Le film Un Prophète réactive aussi ce processus : le protagoniste du film concentre les clichés sur l’Arabe miséreux : jeune délinquant (Malik a été condamné à 6 ans de prison), sans passé connu mais laissant entrevoir un abandon familial et social (concret et symbolique), il est dépeint comme un matériau brut qui sera façonné par le milieu hostile qui le fabrique. Ce film, qui peut être interprété de manière multiple, tombe toutefois dans la reproduction d’un imaginaire stéréotypé en l’absence d’un contexte permettant de comprendre la construction identitaire de cet étranger qui demeure inquiétant et fascinant à la fois26. Dépossédé d’une identité propre et (re)construit à partir d’une image qui tend à homogénéiser la figure subalternisée sous le regard hégémonique, Malik El Djebena, devient un prophète sans voix : montré comme un autodidacte qui a su capter les codes du milieu de la mafia carcérale, il sera aussi celui qui transmet le message du plus puissant27.

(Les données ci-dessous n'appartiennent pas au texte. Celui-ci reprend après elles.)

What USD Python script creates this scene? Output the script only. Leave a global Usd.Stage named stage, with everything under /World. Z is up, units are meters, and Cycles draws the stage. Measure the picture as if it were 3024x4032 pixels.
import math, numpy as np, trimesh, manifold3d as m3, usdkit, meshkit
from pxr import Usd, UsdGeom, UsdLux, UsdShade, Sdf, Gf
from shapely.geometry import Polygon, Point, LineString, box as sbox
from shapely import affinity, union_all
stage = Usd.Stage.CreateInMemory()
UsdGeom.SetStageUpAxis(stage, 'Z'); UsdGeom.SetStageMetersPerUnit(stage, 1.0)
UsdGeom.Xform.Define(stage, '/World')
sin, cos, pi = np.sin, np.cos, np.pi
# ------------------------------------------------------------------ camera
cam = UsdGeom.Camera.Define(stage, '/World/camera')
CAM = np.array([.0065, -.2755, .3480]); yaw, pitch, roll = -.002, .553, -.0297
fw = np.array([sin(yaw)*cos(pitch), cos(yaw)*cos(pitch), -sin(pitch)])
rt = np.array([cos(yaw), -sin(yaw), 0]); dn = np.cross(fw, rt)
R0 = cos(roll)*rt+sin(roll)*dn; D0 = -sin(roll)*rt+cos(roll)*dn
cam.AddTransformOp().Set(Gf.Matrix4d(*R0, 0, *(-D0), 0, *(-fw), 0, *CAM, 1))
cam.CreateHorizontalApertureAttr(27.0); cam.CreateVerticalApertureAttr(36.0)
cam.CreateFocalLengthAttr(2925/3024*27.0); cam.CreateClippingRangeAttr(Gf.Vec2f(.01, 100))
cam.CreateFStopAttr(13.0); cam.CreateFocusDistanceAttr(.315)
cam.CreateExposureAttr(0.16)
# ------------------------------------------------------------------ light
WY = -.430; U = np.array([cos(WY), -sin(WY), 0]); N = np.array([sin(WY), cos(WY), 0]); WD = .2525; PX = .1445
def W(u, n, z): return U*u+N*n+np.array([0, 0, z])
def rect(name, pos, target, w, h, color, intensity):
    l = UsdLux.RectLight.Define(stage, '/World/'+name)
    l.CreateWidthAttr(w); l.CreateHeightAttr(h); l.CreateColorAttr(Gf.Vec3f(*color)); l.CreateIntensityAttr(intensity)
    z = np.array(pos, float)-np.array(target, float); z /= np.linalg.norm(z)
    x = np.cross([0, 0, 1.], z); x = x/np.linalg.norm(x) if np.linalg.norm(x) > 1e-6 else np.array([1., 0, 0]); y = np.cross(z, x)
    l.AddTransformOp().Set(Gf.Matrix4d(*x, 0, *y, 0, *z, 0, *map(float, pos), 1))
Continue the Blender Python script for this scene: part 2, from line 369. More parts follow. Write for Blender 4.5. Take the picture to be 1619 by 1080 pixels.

La politique du silence dans le silenciement

Troisième condition de l’empiétement discursif, le silencement peut comprendre différents aspects, dont la rhétorique de la domination (habilitation ou privation de la parole, hiérarchisation des locuteurices...) ou encore le conditionnement. Eni P. Orlandi disait bien que « penser le silence, c’est penser la solitude de l’autre face au sens » (1996, p. 43) et, en effet, cette solitude permet de considérer les limites du dialogisme et du schéma interactif de la communication, ainsi que les positions des sujets au centre des rapports de signification. Le silenciement, catégorisation politique du silence (l’expression est d’Orlandi), comme condition d’empiétement discursif, signale la rupture du schéma communicationnel provoquée par la non prise en compte de l’Autre (ou sa subalternisation) dans le discours : « l’intervention du silence fait apparaître le manque de symétrie entre les interlocuteurs. La relation d’interlocution n’est pas ordonnée et n’obéit pas à une logique préétablie. Elle est comme désorganisée, entre autres, par le silence » (ibidem 44). Le silence est co-constructeur du sujet, et ses stratégies mises en œuvre (par exemple, la rénomination) agissent sur l’existence identitaire de l’Autre, c’est-à-dire qu’on peut moduler l’identité du sujet en le nommant autrement : « Il y a une modalisation politique de la signification qui aboutit au silenciement. Celui-ci oblige, non pas à taire, mais à faire dire “une chose” pour ne pas en dire d’“autres” » (Orlandi, 1996, p. 47). Le silenciement implique ainsi l’effacement de l’Autre par son détournement. Si on part, par exemple, du détournement du mot Noir.e en France à partir de l’usage de « personne de couleur » ou « black » on remarque l’évitement d’une discussion sur une classification raciale. Dans le documentaire Ouvrir la voix (Amandine Gay, 2016), Maboula Soumahoro28 s’interroge sur l’ambiguïté de cet anglicisme qui dit une chose pour ne pas en dire une autre. Ainsi, cette stratégie implique donc la diminution, voire la négation, de la charge sémantique et surtout du contexte abrités dans les mots en lien avec l’hégémonisation et la subalternisation.

Conclusion

Dans le cadre d’une pensée décoloniale et intersectionnelle, l’empiétement discursif agit comme une lunette permettant d’examiner des mécanismes en œuvre dans les rapports hégémoniques et dans l’institution de la subalternisation. Les trois conditions de son exercice (l’énonciation vicariante, la dépossession et le silenciement) rendent compte d’un processus colonial se perpétuant dans les formes discursives qui sont encore en vigueur dans l’espace public. Je rappelle que l’une des conséquences de l’empiétement discursif est la marginalisation de la représentation, conduisant même jusqu’à l’effacement du sujet empiété (on ne sait plus qui parle, au nom de quoi ni pourquoi). L’appréhension d’un discours empiété permet de discerner la reproduction des stéréotypes que produit la réactivation d’une parole saisie. Les mécanismes opératoires de l’empiétement discursif ne sont pas méconnus du sujet colonisé. C’est alors que s’entame une première étape d’invisibilisation, car oui, l’instance empiétante peut parler du sujet empiété ; mais c’est un problème quand il le fait dans la méconnaissance de l’Autre (en reprenant des stéréotypes), ce qui se produit souvent. Dire l’Autre, sans une juste connaissance, tend à le déformer, à tel point que ce dernier ne se sent pas même considéré comme un sujet de discours, mais plutôt comme un être monstrueux et sans reflet. Dès lors, explorer l’empiétement discursif au regard des courants subalternistes, des théories postcoloniales ou des épistémologies des Suds, c’est aussi s’intéresser à la manière dont les instances hégémoniques agissent pour maintenir l’ordre social, ainsi qu’à ces autres voix qui émanent du discours empiété.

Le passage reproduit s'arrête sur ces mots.